As we moved between shelves, I guided them past cereals and snack bins, scanning the brightly colored boxes while simultaneously keeping track of their restless hands and wandering eyes. My senses were on high alert — for sticky fingers, runaway cereal boxes, or those dreaded strangers who would stop in their tracks and begin with “Oh, are they twins?” or “Which one is older?” or worse — “Aren’t they just adorable!”
And then it happened. As I stood near the cereal aisle, I sensed someone approaching. The old lady paused beside us, her posture undecided — lingering just long enough for me to groan inwardly. I glanced to the side, hoping she’d go on her way. But instead, she gently placed her hand on mine — the hand that rested lightly on the shopping cart’s handle.
My heart tightened. I braced myself for another round of polite but intrusive questions. She spoke softly, almost apologetically:

“Excuse me. I know this is awkward. You’re probably tired of answering questions all the time. But I lost my only grandson last year. Walking through a store and seeing children his age… sometimes it’s the only way I feel close to him again.”
Time slowed. My internal irritation melted away, replaced by a sudden awareness of grief, longing, and vulnerability. She wasn’t being nosy. She was searching for something—some connection, some echo, a momentary bridge to what was gone.
Then she asked something tender, surprising:
“Would your boys like to come and see the fish with me for a little while?”
Her eyes lit up as though she were extending an invitation into a rare, sacred space. I hesitated, protective as ever, but then nodded. I unstrapped the twins from the stroller and together we walked slowly to where she said the fish were — near a large aquarium display.
For about fifteen minutes, she stood with them — encouraging them to hop, whispering cheerful words, watching as they chanted in unison, “Fishy! Fishy!” Their little voices rang out, echoing across the floor of the store. I watched them, and I watched her — her shoulders relaxing, her eyes softening, a small fragile smile tugging at her lips, as though she were breathing life into a memory she refused to let die.
Then she turned to me, gazing into my eyes. Her voice was steady but teary:
“You have no idea what I would give to hear my grandchild laugh one more time.”
I had no ready response. Tears threatened. I simply stood there in silence, present. Then she asked quietly:
“Can I hug them? Please?”
I nodded. She knelt. She hugged Darrio, who stretched out his chubby arms and said, “LUH YOU!” ❤️ She held Dheigo close. And then she turned and folded me in, too — as though we were all part of one fragile circle, sharing comfort across unspoken boundaries.
She said, voice cracking:
“Thank you for letting me have these moments. I know you’re very busy, your hands are full.”
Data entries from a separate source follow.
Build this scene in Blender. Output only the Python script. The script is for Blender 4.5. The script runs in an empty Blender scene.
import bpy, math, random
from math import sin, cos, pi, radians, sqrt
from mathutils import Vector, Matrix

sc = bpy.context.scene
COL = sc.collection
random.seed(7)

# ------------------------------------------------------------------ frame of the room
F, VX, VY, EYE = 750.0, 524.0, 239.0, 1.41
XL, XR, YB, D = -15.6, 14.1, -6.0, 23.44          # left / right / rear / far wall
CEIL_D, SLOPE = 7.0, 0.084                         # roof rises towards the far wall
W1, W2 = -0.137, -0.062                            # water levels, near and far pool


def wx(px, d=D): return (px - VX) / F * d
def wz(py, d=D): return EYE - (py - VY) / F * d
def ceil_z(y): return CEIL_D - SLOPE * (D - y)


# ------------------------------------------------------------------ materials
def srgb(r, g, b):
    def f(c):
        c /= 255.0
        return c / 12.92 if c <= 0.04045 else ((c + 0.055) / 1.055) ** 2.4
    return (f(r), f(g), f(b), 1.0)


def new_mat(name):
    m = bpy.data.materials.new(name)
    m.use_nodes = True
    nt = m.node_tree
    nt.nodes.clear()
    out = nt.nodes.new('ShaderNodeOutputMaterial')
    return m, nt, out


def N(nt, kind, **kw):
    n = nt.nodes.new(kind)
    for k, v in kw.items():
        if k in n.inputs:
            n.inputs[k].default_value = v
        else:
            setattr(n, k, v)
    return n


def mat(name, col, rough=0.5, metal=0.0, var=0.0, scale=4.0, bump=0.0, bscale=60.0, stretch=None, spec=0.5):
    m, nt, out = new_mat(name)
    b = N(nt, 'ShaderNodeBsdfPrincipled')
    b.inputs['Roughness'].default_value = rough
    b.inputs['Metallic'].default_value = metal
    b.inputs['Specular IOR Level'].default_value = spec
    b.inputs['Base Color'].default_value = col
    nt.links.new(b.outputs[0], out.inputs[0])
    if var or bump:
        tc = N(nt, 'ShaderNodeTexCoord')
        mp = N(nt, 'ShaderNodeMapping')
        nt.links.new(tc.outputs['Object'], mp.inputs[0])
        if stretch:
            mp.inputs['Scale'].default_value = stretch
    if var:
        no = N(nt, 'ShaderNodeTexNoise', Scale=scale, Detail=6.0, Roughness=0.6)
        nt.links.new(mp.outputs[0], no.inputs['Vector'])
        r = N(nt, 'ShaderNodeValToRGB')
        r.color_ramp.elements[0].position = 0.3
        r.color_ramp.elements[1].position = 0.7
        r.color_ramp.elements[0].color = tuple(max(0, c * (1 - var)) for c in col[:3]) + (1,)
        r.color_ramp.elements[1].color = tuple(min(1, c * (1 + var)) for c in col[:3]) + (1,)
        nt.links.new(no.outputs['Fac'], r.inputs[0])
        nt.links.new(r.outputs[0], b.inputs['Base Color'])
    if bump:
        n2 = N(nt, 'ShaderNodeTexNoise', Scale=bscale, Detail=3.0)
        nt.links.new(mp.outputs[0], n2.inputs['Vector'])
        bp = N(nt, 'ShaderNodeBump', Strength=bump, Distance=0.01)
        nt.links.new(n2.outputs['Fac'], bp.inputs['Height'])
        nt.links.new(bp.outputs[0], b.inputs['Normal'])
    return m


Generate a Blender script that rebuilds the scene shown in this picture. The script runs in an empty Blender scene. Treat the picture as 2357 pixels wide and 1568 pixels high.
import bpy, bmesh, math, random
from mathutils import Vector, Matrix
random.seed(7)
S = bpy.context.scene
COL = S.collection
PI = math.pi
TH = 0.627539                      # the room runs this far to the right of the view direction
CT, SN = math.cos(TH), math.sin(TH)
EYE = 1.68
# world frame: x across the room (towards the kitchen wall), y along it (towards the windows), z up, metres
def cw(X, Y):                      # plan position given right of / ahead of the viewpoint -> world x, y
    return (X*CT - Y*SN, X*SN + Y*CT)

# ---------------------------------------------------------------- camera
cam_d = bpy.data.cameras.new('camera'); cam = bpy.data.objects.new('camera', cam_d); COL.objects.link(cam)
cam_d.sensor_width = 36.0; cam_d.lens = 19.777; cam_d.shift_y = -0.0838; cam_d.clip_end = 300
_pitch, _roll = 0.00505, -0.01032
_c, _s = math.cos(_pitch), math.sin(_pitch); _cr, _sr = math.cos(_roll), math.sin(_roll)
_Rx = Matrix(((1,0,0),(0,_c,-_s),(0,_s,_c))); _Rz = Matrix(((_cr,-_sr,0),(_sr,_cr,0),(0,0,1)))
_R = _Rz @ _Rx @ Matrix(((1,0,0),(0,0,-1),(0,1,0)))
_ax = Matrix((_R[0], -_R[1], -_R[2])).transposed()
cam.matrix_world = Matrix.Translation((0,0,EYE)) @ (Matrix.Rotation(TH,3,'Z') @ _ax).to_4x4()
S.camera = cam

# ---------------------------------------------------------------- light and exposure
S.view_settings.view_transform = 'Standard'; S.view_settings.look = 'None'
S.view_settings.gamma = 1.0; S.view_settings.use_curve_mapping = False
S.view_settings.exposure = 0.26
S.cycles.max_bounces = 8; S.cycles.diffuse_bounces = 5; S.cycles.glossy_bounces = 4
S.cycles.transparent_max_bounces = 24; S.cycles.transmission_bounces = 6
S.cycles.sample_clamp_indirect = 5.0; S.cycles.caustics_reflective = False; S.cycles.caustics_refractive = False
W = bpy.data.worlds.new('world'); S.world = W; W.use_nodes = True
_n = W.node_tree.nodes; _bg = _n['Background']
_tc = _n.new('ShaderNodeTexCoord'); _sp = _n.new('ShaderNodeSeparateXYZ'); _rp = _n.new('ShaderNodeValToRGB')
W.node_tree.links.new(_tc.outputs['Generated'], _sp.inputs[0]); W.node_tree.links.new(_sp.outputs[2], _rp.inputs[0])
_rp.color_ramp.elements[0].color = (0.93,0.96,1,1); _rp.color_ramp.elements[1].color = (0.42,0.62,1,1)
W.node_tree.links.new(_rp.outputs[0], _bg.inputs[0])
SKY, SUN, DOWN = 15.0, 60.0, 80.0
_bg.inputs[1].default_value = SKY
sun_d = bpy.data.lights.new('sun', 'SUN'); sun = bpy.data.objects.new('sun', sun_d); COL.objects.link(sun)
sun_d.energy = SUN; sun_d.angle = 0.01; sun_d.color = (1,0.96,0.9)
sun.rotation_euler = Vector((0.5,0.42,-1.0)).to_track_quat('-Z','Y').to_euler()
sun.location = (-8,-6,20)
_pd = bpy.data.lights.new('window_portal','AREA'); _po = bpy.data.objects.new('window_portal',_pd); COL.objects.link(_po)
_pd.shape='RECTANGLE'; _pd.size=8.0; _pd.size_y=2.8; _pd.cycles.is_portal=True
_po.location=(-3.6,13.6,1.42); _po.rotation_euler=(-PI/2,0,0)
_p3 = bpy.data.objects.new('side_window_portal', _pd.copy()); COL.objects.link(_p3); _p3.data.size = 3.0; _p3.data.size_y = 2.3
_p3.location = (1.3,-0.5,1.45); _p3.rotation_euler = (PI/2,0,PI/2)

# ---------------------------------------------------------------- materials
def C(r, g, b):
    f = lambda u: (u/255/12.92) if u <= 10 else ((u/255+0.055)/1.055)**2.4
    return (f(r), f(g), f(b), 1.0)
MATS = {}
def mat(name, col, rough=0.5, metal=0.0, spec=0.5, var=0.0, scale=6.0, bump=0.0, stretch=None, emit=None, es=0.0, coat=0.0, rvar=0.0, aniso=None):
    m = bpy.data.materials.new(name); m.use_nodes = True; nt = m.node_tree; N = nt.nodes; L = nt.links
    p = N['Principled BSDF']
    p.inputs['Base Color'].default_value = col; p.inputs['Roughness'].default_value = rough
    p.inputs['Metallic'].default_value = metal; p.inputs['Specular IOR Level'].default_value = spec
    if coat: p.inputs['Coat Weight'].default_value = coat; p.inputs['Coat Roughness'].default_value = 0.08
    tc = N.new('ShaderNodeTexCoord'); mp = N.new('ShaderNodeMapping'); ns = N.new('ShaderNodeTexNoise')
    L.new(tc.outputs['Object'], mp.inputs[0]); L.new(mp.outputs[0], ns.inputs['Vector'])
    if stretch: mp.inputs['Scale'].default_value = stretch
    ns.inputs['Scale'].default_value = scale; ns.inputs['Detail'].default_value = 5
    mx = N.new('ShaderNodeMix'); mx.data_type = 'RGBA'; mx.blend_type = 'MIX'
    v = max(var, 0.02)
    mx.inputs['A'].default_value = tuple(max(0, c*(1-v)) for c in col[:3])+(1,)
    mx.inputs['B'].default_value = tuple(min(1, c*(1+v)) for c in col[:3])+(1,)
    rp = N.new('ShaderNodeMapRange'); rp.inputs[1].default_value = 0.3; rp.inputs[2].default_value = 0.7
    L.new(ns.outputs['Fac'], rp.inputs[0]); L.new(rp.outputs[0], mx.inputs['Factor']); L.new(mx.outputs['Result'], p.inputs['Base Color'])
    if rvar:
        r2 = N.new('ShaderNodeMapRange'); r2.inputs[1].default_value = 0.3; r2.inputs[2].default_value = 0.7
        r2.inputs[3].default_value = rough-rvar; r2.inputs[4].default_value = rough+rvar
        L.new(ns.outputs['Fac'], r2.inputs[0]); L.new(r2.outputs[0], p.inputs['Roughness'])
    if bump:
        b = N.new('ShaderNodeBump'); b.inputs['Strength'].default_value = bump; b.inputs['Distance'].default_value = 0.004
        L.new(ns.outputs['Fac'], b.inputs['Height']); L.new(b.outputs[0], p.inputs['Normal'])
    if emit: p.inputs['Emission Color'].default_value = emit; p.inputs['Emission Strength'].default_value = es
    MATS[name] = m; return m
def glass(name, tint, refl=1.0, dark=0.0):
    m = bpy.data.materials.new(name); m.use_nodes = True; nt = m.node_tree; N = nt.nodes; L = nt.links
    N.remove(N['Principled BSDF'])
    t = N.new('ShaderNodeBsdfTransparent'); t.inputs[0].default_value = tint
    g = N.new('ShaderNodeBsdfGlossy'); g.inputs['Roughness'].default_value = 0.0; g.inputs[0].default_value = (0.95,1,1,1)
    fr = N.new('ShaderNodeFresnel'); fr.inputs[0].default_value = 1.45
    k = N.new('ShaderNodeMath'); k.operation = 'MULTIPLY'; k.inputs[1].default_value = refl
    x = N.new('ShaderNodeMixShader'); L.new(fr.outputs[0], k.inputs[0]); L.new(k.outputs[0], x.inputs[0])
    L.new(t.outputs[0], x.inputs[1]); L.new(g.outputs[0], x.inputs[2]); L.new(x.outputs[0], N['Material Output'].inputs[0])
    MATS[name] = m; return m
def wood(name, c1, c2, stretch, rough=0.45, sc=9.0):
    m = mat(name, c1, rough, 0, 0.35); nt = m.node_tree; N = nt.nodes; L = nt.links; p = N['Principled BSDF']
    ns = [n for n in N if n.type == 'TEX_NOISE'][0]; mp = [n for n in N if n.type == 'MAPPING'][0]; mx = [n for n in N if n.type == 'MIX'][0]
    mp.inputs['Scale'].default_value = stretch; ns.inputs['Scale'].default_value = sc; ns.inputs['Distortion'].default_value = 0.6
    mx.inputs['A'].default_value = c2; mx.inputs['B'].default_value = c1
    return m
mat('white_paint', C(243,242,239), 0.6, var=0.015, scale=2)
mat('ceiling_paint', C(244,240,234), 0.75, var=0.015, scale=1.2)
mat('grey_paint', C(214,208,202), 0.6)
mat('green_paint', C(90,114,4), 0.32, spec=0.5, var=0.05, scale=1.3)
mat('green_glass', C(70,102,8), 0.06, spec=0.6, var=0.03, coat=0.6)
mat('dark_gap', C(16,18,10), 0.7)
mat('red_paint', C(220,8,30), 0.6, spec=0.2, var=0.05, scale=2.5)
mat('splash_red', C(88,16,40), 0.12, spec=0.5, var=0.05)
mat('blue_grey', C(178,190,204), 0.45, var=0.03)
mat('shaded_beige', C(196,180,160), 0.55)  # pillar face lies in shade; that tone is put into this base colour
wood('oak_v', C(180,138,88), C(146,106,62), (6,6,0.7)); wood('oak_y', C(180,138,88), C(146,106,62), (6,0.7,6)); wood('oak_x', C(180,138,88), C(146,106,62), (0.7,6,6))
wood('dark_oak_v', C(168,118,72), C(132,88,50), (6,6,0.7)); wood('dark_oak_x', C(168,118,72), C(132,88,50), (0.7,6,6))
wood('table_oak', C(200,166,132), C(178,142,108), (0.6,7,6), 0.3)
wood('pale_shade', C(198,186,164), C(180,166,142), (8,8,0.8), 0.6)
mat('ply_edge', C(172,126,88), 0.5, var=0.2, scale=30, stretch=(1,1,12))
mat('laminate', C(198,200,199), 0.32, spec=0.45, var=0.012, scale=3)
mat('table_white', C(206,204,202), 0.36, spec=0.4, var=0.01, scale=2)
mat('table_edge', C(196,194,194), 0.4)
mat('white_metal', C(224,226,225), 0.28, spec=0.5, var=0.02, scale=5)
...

In that moment, all my impatience, all my frustration about how people move slowly or crowd lines or ask the same questions — how trivial it all felt. Because every person you rush past might be carrying a wound deeper than you can imagine. The man driving slowly in front of you might be watching the road through tears. The child banging on your door might be screaming for attention, for care, for love.
We often fail to see the stories behind the faces. We grumble at delays, at annoyances, at strangers asking questions. But what if we paused and considered: maybe that person is opening their hands, holding something fragile. Maybe that interruption is a moment we were meant to step into.
Later I walked to my car with the twins — their laughter still echoing — her words still circling in my mind. That brief encounter had reoriented me. It reminded me that kindness sometimes comes in strange packages: a shared gaze in an aisle, a gentle request to watch fish, a soft request for a hug.
If you ever think someone asking for a moment of your time is a nuisance — think again. You might be the bridge someone needs. You might be the voice letting them feel seen, heard, remembered.